I've been taking classes in being a professional movie studio dog trainer - training Trooper Thorn and BeBop to be big time movie stars. So, I've been reading a LOT of information on shaping behavior and operant condition and positive reinforcement. There's a thing called an "extinction burst" that is very important to understand.

Say you have an animal (not just dogs, any animal, including humans) that has learned that if it acts a certain way, then it will get something it wants. A dog begs at the table and gets scraps. A child acts up and gets candy. If you wiggle the key on your classic car just right you can get it to start.

Now, make it so that that behavior no longer results in the reward. You can reliable predict following behaviors. First, the behavior will repeated multiple times, with variations. The dog will beg to one person, then another, offer paws, try different positions. The child will rapidly go through various tactics, from wheedling to crying to bargaining to pouting. You'll turn the key slow, fast, jiggle it up and down, back and forth, in and out.

The attempts will become more aggressive. Finally, just before the behavior is given up, there will be an "extinction burst"; one final, all-out, hold-nothing-back attempt to make the behavior that has always worked before work again. This is when you'll see the dog barking and spinning in circles, the child in an ear-splitting screaming rage, and you'll turn the key so hard it breaks off in your hand. (Probably while screaming "Start, you fucker! Start!")

After that, poof, the behavior is gone. If you never again feed the dog from the table, it will no longer beg after that. The child will stop causing a scene to get what it wants. And you'll finally give in and just take the car in to get a new starter and enough with this "wiggling" bullshit already.

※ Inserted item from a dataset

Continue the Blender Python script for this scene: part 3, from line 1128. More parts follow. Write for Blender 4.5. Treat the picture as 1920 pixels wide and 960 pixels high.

If your attention span is long enough to remember where this post started, you probably see what I'm getting at here. Republicans have relied on negative campaigning for quite a while. With the Bush elections, they became an art. "Swift boating" has entered the political lexicon. A Republican representative (Michelle Bachmann, R-Minn) just said there should be an investigation of which lawmakers are "anti-American." Joe McCarthy would be proud. It is a behavior that has been consistently rewarding.

Until now. All of a sudden, for whatever sundry reasons, the negative campaign isn't working anymore. Moderate and undecided voters are turning to Obama in an unstoppable tide and the overwhelming reason given has been that the negative campaigning of McCain and Palin has turned them off. The response has been to step up the attacks even stronger.

I think... I hope... that what we are seeing is the extinction burst of the worst part of the Republican party, the part that abandoned actual principles of how government should be run (low taxes, lower spending, mild isolationism, minimal government interference in general) in a pursuit of simply winning, and principles be damned. I hope we are seeing the last tantrum of the politics of fear and suspicion.

Because if we are, then we should see a Republican party that is saner, fairer, more reasonable, less beholden to religious extremists and divisiveness. But here's the thing - we have to extra vigilant at this point. If you give that dog just the tiniest scrap during its extinction burst, if you finally give in to the child at the height of his rage, if the car suddenly stops just before you were about to haul it in for junk... then your behavior has been strengthened. Next time it will be even harder to get you to stop; you've learned that if you just try long enough, hard enough, play dirty enough, then you can get what you want.

And that's not a lesson the Republicans need to be taught. The politics of negative campaigns and smear tactics need to be wiped away completely from the party if it is to be saved.